_Your goal_
From the entries below, print exactly the span beginning with the line holding "Reconstruct this image" and ending with the line holding "sc.camera = camo", endpoints included, and skip any pictures.

_Dataset records_
■ ■ ■ ■ ■

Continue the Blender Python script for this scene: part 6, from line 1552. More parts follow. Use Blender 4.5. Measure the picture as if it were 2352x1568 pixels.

■ ■ ■ ■ ■

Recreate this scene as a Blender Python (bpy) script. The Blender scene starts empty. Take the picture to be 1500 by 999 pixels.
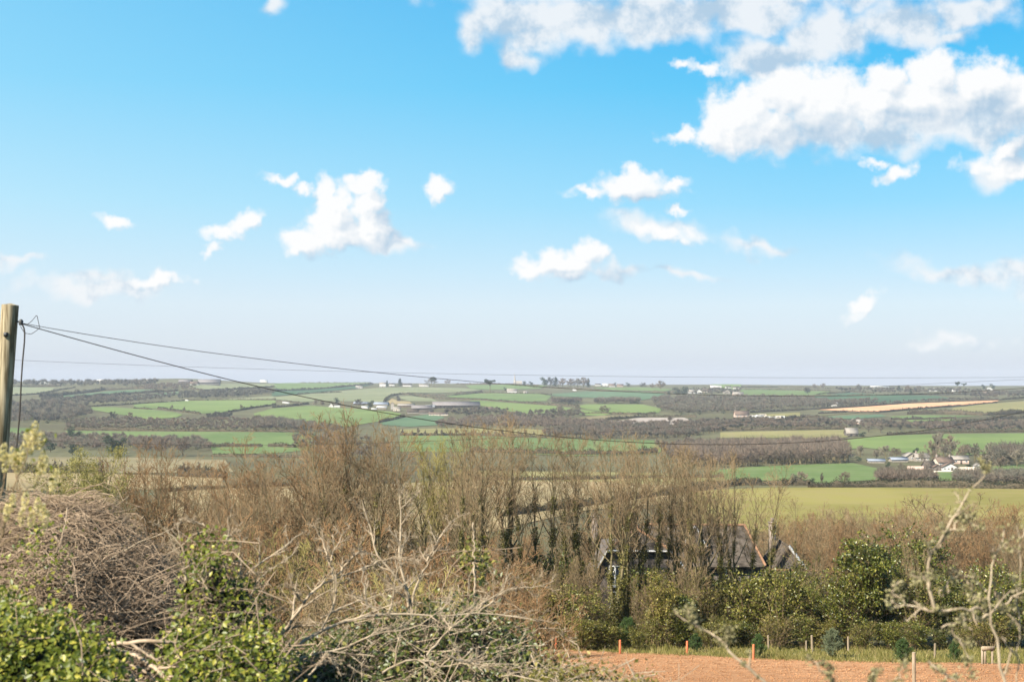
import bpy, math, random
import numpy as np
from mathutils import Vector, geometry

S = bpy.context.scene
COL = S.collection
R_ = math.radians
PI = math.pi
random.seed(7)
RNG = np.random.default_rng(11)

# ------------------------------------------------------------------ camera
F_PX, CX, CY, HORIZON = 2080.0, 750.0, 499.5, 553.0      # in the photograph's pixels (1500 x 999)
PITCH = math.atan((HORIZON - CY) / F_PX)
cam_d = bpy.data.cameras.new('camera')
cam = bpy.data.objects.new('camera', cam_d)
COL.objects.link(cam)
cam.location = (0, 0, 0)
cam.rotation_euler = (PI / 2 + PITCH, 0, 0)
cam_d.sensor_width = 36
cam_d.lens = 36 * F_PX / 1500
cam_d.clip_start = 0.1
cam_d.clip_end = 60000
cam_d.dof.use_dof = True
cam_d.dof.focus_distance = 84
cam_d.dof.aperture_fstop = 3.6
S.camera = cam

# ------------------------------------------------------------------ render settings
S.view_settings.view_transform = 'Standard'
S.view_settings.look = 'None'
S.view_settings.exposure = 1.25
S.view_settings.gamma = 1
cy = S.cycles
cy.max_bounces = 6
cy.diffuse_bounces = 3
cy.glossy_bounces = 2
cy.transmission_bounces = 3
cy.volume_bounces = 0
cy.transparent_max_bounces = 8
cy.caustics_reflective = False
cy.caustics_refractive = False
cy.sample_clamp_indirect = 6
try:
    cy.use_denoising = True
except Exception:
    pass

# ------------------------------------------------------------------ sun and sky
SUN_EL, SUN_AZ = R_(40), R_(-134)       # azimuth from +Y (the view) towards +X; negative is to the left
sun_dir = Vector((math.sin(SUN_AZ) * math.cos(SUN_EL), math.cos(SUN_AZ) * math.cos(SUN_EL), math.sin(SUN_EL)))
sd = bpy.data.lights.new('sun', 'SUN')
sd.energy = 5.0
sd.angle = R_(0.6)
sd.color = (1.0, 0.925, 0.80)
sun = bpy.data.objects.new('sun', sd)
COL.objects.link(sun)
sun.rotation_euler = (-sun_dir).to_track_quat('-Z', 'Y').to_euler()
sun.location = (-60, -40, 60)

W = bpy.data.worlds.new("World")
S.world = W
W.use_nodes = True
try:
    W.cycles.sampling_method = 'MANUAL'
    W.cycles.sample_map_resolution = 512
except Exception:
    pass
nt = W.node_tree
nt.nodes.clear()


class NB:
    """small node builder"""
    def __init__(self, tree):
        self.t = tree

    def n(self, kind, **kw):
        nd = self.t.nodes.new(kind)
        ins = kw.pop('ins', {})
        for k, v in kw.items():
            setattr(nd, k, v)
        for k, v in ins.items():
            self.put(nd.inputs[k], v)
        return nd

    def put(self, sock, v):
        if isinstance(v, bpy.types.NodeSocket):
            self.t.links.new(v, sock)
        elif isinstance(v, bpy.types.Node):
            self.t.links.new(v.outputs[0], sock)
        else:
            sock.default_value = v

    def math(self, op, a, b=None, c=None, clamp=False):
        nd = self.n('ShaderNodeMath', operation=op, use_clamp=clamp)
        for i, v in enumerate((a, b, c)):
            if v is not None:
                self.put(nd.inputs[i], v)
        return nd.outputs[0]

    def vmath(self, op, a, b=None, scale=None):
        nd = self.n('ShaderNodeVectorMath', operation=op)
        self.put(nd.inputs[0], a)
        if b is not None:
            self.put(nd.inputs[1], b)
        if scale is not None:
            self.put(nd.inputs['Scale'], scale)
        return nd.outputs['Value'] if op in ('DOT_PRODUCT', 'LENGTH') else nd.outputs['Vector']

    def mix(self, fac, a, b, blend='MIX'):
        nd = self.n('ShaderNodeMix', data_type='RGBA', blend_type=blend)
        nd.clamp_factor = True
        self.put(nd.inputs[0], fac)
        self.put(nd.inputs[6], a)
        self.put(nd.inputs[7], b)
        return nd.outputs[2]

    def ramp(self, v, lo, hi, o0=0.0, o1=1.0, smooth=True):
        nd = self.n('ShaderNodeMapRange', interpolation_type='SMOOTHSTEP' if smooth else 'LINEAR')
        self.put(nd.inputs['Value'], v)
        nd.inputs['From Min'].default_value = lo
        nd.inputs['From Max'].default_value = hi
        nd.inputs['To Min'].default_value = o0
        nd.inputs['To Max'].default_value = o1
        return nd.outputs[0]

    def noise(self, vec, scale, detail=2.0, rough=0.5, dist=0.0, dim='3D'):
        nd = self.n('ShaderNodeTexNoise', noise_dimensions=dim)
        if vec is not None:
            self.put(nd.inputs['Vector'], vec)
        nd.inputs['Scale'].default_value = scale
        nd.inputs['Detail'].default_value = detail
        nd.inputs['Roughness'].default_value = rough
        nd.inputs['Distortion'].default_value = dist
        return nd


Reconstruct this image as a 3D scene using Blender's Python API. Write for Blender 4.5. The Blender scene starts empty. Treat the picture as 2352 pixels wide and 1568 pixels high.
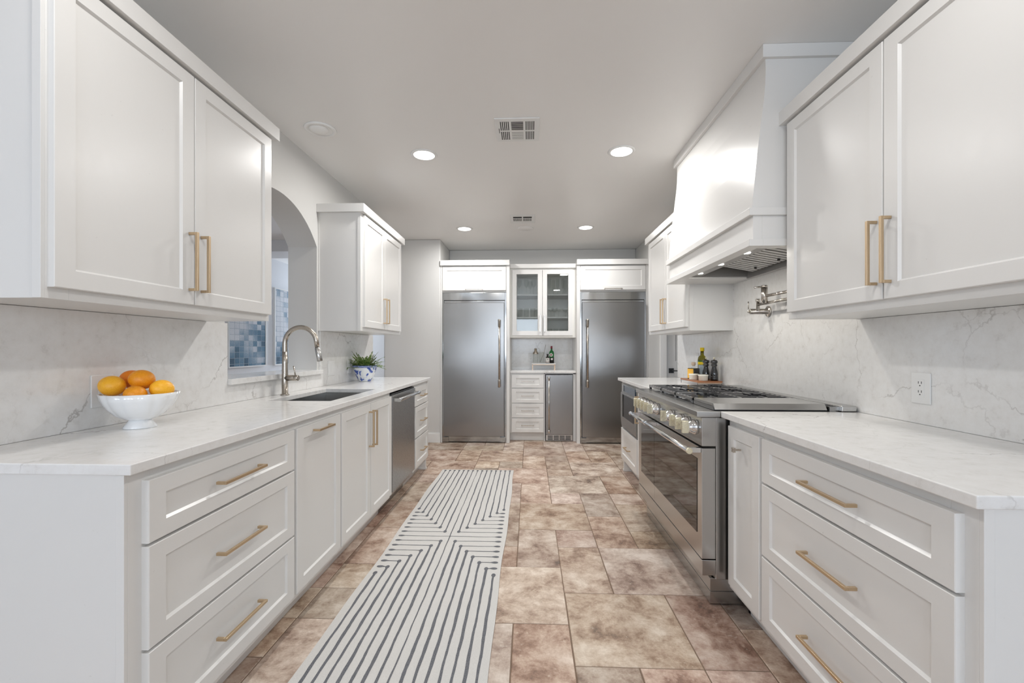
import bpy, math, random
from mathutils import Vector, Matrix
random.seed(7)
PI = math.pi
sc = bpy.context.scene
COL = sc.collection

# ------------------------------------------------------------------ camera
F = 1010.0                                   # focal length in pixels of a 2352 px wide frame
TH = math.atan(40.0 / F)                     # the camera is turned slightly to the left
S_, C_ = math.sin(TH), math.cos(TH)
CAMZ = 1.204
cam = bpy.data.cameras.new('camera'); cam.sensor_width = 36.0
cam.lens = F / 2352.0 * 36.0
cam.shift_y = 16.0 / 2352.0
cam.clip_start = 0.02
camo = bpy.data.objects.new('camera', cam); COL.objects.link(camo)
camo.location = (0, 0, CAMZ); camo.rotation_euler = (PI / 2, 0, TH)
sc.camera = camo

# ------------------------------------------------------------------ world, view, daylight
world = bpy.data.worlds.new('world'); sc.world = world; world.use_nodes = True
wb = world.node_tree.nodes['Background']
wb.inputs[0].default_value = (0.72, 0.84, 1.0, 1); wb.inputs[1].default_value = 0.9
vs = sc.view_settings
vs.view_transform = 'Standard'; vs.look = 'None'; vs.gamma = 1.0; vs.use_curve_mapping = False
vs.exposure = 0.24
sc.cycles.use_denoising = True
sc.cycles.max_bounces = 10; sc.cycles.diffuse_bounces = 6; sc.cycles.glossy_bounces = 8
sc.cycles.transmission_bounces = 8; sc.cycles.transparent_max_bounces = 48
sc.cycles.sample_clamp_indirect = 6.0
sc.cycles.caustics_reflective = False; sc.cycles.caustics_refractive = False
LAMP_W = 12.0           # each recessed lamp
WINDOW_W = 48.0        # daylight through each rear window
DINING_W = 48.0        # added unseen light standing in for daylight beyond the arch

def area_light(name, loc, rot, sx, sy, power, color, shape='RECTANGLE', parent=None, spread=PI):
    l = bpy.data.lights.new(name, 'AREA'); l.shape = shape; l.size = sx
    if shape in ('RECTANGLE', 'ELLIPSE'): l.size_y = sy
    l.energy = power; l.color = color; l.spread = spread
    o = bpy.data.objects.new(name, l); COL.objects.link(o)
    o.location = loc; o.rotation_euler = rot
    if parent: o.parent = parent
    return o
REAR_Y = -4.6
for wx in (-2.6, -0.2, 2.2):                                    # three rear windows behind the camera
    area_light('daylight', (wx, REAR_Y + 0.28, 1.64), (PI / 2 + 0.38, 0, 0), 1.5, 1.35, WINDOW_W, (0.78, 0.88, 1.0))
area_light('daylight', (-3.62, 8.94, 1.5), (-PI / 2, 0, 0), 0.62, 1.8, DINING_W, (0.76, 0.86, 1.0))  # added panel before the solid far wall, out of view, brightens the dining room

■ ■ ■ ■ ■

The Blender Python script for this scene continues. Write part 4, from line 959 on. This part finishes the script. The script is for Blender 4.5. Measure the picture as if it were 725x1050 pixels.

■ ■ ■ ■ ■

_Written answer_
Reconstruct this image as a 3D scene using Blender's Python API. Write for Blender 4.5. The Blender scene starts empty. Treat the picture as 2352 pixels wide and 1568 pixels high.
import bpy, math, random
from mathutils import Vector, Matrix
random.seed(7)
PI = math.pi
sc = bpy.context.scene
COL = sc.collection

# ------------------------------------------------------------------ camera
F = 1010.0                                   # focal length in pixels of a 2352 px wide frame
TH = math.atan(40.0 / F)                     # the camera is turned slightly to the left
S_, C_ = math.sin(TH), math.cos(TH)
CAMZ = 1.204
cam = bpy.data.cameras.new('camera'); cam.sensor_width = 36.0
cam.lens = F / 2352.0 * 36.0
cam.shift_y = 16.0 / 2352.0
cam.clip_start = 0.02
camo = bpy.data.objects.new('camera', cam); COL.objects.link(camo)
camo.location = (0, 0, CAMZ); camo.rotation_euler = (PI / 2, 0, TH)
sc.camera = camo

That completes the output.